Copy each line that has the string "part" somewhere in it.

*Recorded information*:
┄┄┄┄┄┄┄┄┄┄
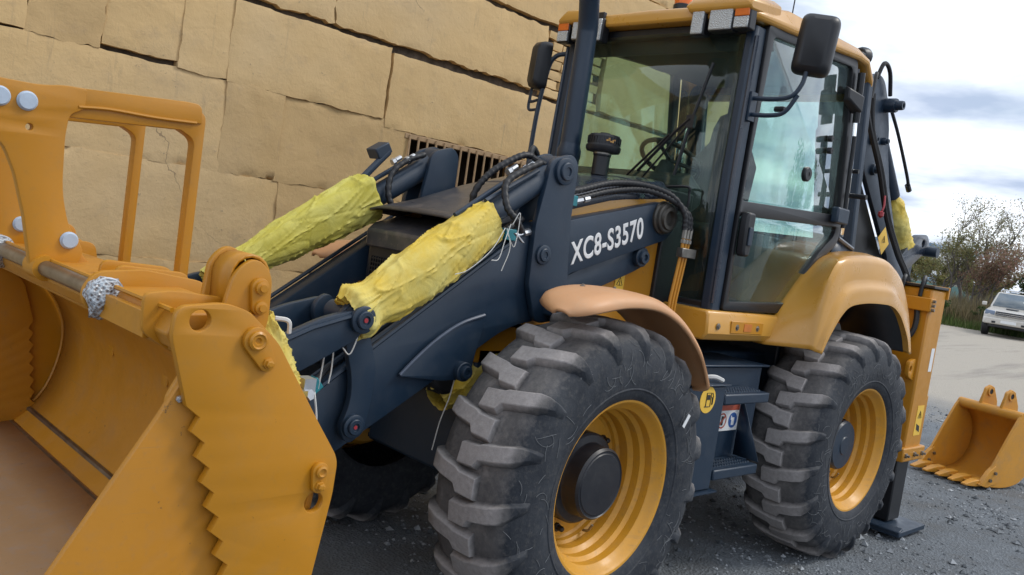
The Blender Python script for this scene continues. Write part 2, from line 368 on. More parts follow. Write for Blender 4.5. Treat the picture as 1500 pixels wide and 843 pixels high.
def block(x0, x1, z0, z1, name='block', mat='wall', amp=.010, depth=.3, edge=.012, seed=None, y=WY, parent=wall, step=.034, tilt=None):
    sd = random.uniform(0, 100) if seed is None else seed
    nx = max(2, int(abs(x1-x0)/step)); nz = max(2, int((z1-z0)/step)); g = G(); off = random.uniform(-.006, .006)
    tx, tz = random.uniform(-.006, .006), random.uniform(-.01, .01); big = abs(x1-x0) > .4
    for i in range(nx+1):
        for j in range(nz+1):
            u, w = i/nx, j/nz; x = x0+(x1-x0)*u; z = z0+(z1-z0)*w
            d = min(min(u, 1-u)*abs(x1-x0), min(w, 1-w)*(z1-z0))
            if i in (0, nx): x += edge*oct3(z, sd, i)*(1 if i == 0 else -1)
            if j in (0, nz): z += edge*oct3(x, sd, j+5)
            yy = y + off + tx*(u-.5) + tz*(w-.5) + amp*.6*noise.noise((x*1.6, z*1.6, sd)) + amp*.35*noise.noise((x*7, z*7, sd)) + amp*.22*noise.noise((x*19, z*19, sd))
            if big:
                ch = noise.noise((x*4.2, z*4.2, sd+9)) + .6*noise.noise((x*13, z*13, sd+2))
                yy -= max(0, ch-.42)*.07*max(0, 1-d/.05) + max(0, noise.noise((x*2.3, z*2.3, sd+30))-.40)*.03
            if d < 1e-6: yy -= .002 + .008*max(0, noise.noise((x*5, z*5, sd+3)))
            g.v.append((x, yy, z))
    k = nz+1
    for i in range(nx):
        for j in range(nz): g.f.append((i*k+j, (i+1)*k+j, (i+1)*k+j+1, i*k+j+1))
    ring = [i*k for i in range(nx+1)] + [nx*k+j for j in range(1, nz+1)] + [i*k+nz for i in range(nx-1, -1, -1)] + [j for j in range(nz-1, 0, -1)]
    o = len(g.v)
    for q in ring: x, yy, z = g.v[q]; g.v.append((x, y-depth, z))
    r = len(ring)
    for i in range(r): g.f.append((ring[i], ring[(i+1) % r], o+(i+1) % r, o+i))
    g.f.append(tuple(o+i for i in range(r)))
    return mk(name, g, mat, parent, ang=50)
END = -5.35
def row(z0, z1, joints, gap=-.004, edge=.010, **kw):
    for a, b in zip(joints, joints[1:]):
        mt = 'wall'
        if isinstance(a, tuple): mt = a[1]; a = a[0]
        if isinstance(b, tuple): b = b[0]
        hw = gap
        block(b+hw*.6, a-hw*.6, z0, z1, mat=mt, amp=.016 if mt == 'wall_rough' else .009, edge=edge*1.6 if mt == 'wall_rough' else edge, **kw)
row(-.1, .611, [4.2, 2.1, -.2, -2.5, -4.2, END])
row(.609, 1.211, [4.4, 3.2, .9, -1.4, -3.6, END])
row(1.208, 1.812, [4.2, 2.35, (-.04, 'wall_rough'), -1.0, -2.4, -4.6, END])
# grated cellar window between x=-1.1 and -2.38
row(1.808, 2.398, [4.3, 2.7, (.41, 'wall_rough'), (.005, 'wall_rough'), -1.08])
row(1.808, 2.338, [-2.38, -3.9, END])
row(1.817, 1.98, [-1.09, -2.375])
row(2.408, 2.915, [4.2, (1.60, 'wall_rough')], gap=.001, edge=.014)
row(2.394, 2.915, [(1.60, 'wall_rough'), (1.20, 'wall_rough')], gap=-.002, edge=.014)
row(2.432, 2.915, [1.195, .74], gap=-.006, edge=.012, seed=4)
row(2.394, 2.915, [.745, .43, -.805], gap=-.002, edge=.014)
row(2.340, 2.888, [-.835, -2.65, -4.4, END])
row(2.955, 3.50, [4.3, 2.0, -.30, -2.40], gap=.016, edge=.026)
row(2.94, 3.505, [-3.19, END])
row(3.54, 4.10, [4.1, 1.1, -1.85, -4.1, END])
row(4.12, 4.70, [4.3, 2.0, -.3, -2.6, END])
row(4.72, 5.3, [4.2, 1.0, -1.3, -3.6, END])
# brick infill
for c in range(7):
    z = 2.925 + c*.082; x = -2.42 - (.06 if c % 2 else 0)
    first = True
    while x > -2.98:
        ln = random.uniform(.20, .25) if not (first and c % 2) else .12
        first = False
        block(x-ln, x, z, z+.066, name='brick', amp=.012, edge=.012, step=.04, depth=.1, y=WY+random.uniform(-.022, .004))
        x -= ln+.018
mk('mortar_bed', G().box(END+.01, 4.0, WY-.62, WY-.06, -.1, 1.98).box(END+.01, -2.40, WY-.62, WY-.06, 1.98, 5.28).box(-1.07, 4.0, WY-.62, WY-.06, 1.98, 2.36).box(-2.40, 4.0, WY-.62, WY-.06, 2.345, 5.28), 'mortar', wall)
gr = mk('window_recess', G().box(-2.375, -1.09, WY-.55, WY-.50, 1.98, 2.34), 'void', wall)
mk('lintel', G().box(-2.40, -1.03, WY-.02, WY+.006, 2.296, 2.334), 'grate', wall, bevel=.003)
for i in range(16):
    x = -1.075 - i*.087
    mk('grate_bar', G().tube([(x, WY+.012, 1.99), (x+.004, WY+.012, 2.325)], .0095, 6), 'grate', wall)
# ================================================================ the backhoe loader
BL = thing('backhoe_loader', 'yellow and charcoal backhoe loader with clamshell bucket standing by the tan wall', 'backhoe loader', (-1.2, 0, 0))
def mirror_y(o, name=None, parent=BL):
    """a mirrored copy of a part (own mesh data, normals kept right)"""
    me = o.data.copy(); me.transform(Matrix.Diagonal((1, -1, 1, 1))); me.flip_normals()
    c = bpy.data.objects.new(name or o.name.split('.')[0], me); link(c, parent)
    for md in o.modifiers:
        n = c.modifiers.new(md.name, md.type)
        for a in ('width', 'segments', 'limit_method', 'angle_limit', 'thickness', 'offset'):
            if hasattr(md, a): setattr(n, a, getattr(md, a))
    return c
def mirror_tree(o):
    c = mirror_y(o)
    for ch in list(o.children): mirror_y(ch, parent=c)
    return c

# ---------------- wheels
def tyre_geo():
    prof = [(.385,.195),(.40,.215),(.44,.226),(.50,.233),(.56,.232),(.61,.222),(.645,.205),(.668,.180),(.678,.14),(.682,.07),(.683,0)]
    full = prof + [(r, -h) for r, h in prof[-2::-1]]
    g = G(); n = 120
    for r, h in full:
        for j in range(n):
            a = 2*math.pi*j/n; g.v.append((r*math.cos(a), h, r*math.sin(a)))
    k = len(full)
    for i in range(k-1):
        for j in range(n): g.f.append((i*n+j, i*n+(j+1) % n, (i+1)*n+(j+1) % n, (i+1)*n+j))
    # traction lugs: stations (w, angle offset deg, half width deg, top r, base r)
    NL = 19
    st = [(-.060, -2.6, 3.2, .714, .675), (.030, -2.2, 3.3, .718, .675), (.050, -.6, 2.5, .718, .675), (.130, .5, 2.5, .715, .672), (.186, 1.8, 2.6, .704, .66), (.212, 2.8, 2.3, .680, .63), (.232, 3.9, 1.5, .638, .59), (.240, 4.6, .6, .59, .56)]
    for side in (1, -1):
        for q in range(NL):
            a0 = 360/NL*(q + (0 if side > 0 else .5)); secs = []
            jw = random.uniform(-.15, .15)
            for w, off, hw, rt_, rb in st:
                pts = []
                for (sg, rr, ex) in ((-1, rb, 1.5), (-1, rt_, 0), (1, rt_, 0), (1, rb, 1.5)):
                    a = R(a0 + off*1.0 + jw + sg*(hw + ex)); pts.append((rr*math.cos(a), side*(w if rr == rt_ else w - (.012 if w > .2 else 0)), rr*math.sin(a)))
                secs.append(pts)
            if side < 0: secs = [s[::-1] for s in secs]
            g.loft(secs)
    # sidewall bead rings
    for hh in (.2255,):
        g.lathe([(.436, hh-.004), (.440, hh+.004), (.447, hh+.005), (.452, hh-.002)], (0,0,0), (0,1,0), 96, close=True)
    return g
random.seed(3)
MT['hair'] = simple('mould_hair', (.17,.18,.19), .6)
def text_mesh(name, s, size, mat, M4, parent, shear=0, ext=.0015, sx=1, bold=0.0):
    cu = bpy.data.curves.new(name, 'FONT'); cu.body = s; cu.size = size; cu.extrude = ext; cu.shear = shear; cu.align_x = 'LEFT'; cu.bevel_depth = bold; cu.bevel_resolution = 0; cu.space_character = 1.0+bold*22
    o = bpy.data.objects.new(name, cu); me = bpy.data.meshes.new_from_object(o); bpy.data.objects.remove(o); bpy.data.curves.remove(cu)
    me.transform(M4 @ Matrix.Diagonal((sx, 1, .2, 1))); me.materials.clear(); me.materials.append(MT[mat] if isinstance(mat, str) else mat); me.name = name
    c = bpy.data.objects.new(name, me); return link(c, parent)
MT['rim'] = paint('rim_yellow', (.60,.285,.022), .45, (.22,.15,.09), .55, .05, wear=.3)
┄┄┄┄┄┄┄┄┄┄
*Solution to the exercise*:
The Blender Python script for this scene continues. Write part 2, from line 368 on. More parts follow. Write for Blender 4.5. Treat the picture as 1500 pixels wide and 843 pixels high.
    """a mirrored copy of a part (own mesh data, normals kept right)"""